If Excel was simpler and had an intuitive UI, it would be worthless. Because simple UI works for the first 100 hours, maybe. Then it's actively an obstacle because you need to do eccentric shit as fast as possible and you can't.

Then, that's where the keyboard shortcuts and 100 buttons shoved on a page somewhere come in. That's where the lack of whitespace comes in. Those aren't downsides anymore.

Panzer04|4 months ago

The person who is going to bother adding stuff to a piece of software is almost certainly by definition a power-user.

This means they want to add features they couldn't get anywhere else, and already know how to use the existing UI. Onboarding new users is just not their problem or something they care about - They are interested in their own utility, because they aren't getting paid to care about someone else's.

It's not a "nerd" thing.

8note|4 months ago

UX and interface designers are also nerds.

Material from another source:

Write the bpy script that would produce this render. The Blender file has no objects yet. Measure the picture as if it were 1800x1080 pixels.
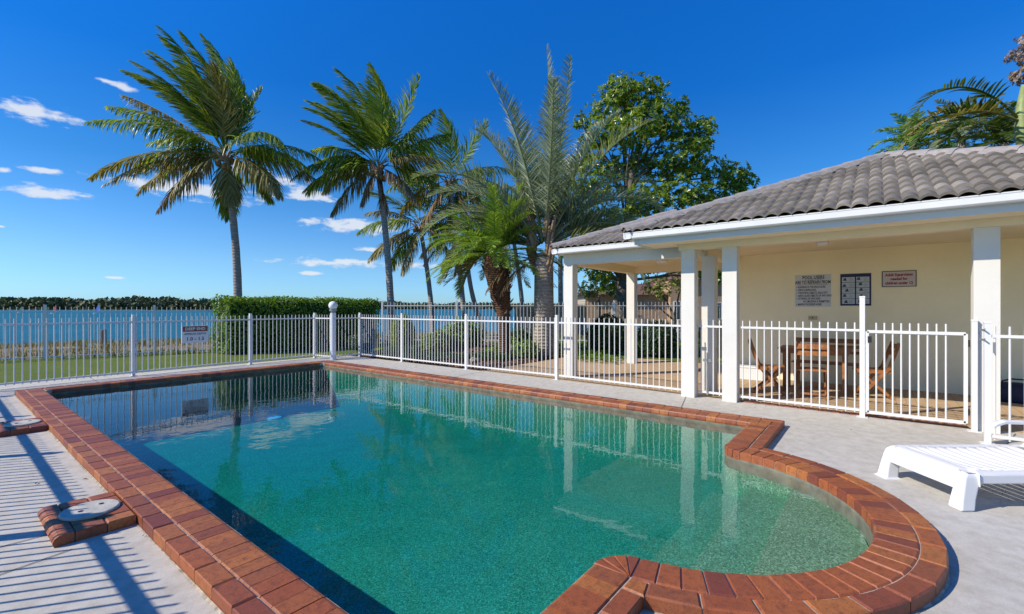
import bpy, bmesh, math, random
from mathutils import Vector, Matrix, Quaternion
random.seed(7)
rad = math.radians
SC = bpy.context.scene
COL = SC.collection

# ------------------------------------------------------------------ camera
H = 1.39; FPX = 808.0; YAW = rad(51.6)
FW = Vector((math.sin(YAW), math.cos(YAW), 0)); RT = Vector((math.cos(YAW), -math.sin(YAW), 0))
cd = bpy.data.cameras.new('camera'); cam = bpy.data.objects.new('camera', cd); COL.objects.link(cam)
cam.location = (0, 0, H); cam.rotation_euler = (rad(90), 0, -YAW)
cd.sensor_width = 36; cd.lens = FPX / 1800 * 36; cd.shift_y = 0.0006
cd.clip_start = 0.05; cd.clip_end = 9000
SC.camera = cam

# ------------------------------------------------------------------ light
SUN_EL = rad(36.4); SUN_H = Vector((-0.82, 0.572, 0)).normalized()
sd = bpy.data.lights.new('sun', 'SUN'); sun = bpy.data.objects.new('sun', sd); COL.objects.link(sun)
sd.energy = 4.6; sd.angle = rad(0.5); sd.color = (1.0, 0.92, 0.80)
to_sun = SUN_H * math.cos(SUN_EL) + Vector((0, 0, math.sin(SUN_EL)))
sun.rotation_euler = (-to_sun).to_track_quat('-Z', 'Y').to_euler()
sun.location = to_sun * 60

W = bpy.data.worlds.new('World'); SC.world = W; W.use_nodes = True
nt = W.node_tree; nt.nodes.clear()
def wn(t, **k):
    n = nt.nodes.new(t)
    for a, b in k.items(): setattr(n, a, b)
    return n
def wl(a, b): nt.links.new(a, b)
def wmath(op, a, b=None, clamp=False):
    n = wn('ShaderNodeMath', operation=op, use_clamp=clamp)
    for i, v in enumerate((a, b)):
        if v is None: continue
        if isinstance(v, (int, float)): n.inputs[i].default_value = v
        else: wl(v, n.inputs[i])
    return n.outputs[0]
sky = wn('ShaderNodeTexSky', sky_type='NISHITA', sun_disc=False, sun_elevation=SUN_EL,
         sun_rotation=math.atan2(SUN_H.x, SUN_H.y) % (2 * math.pi), altitude=0, air_density=1.0, dust_density=0.25, ozone_density=4.0)
tc = wn('ShaderNodeTexCoord'); sx = wn('ShaderNodeSeparateXYZ'); wl(tc.outputs['Generated'], sx.inputs[0])
az = wmath('ARCTAN2', sx.outputs[0], sx.outputs[1]); el = wmath('ARCSINE', sx.outputs[2])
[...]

i think the bigger issue is that the power users usecases are different from the non-power users. not a skillset problem, but an incentive one

phendrenad2|4 months ago

I'm optimistic that the rise of vibe coding will allow the people who understand the user's wants and needs to fix the world's FOSS UIs.

DrewADesign|4 months ago

I have been beating this drum for many years. There are some big cultural rifts and workflow difficulties. Unless FOSS products are run by project managers rather than either developers or designers, it’s a tough nut. Last I looked, gimp has been really tackling this effort more aggressively than most.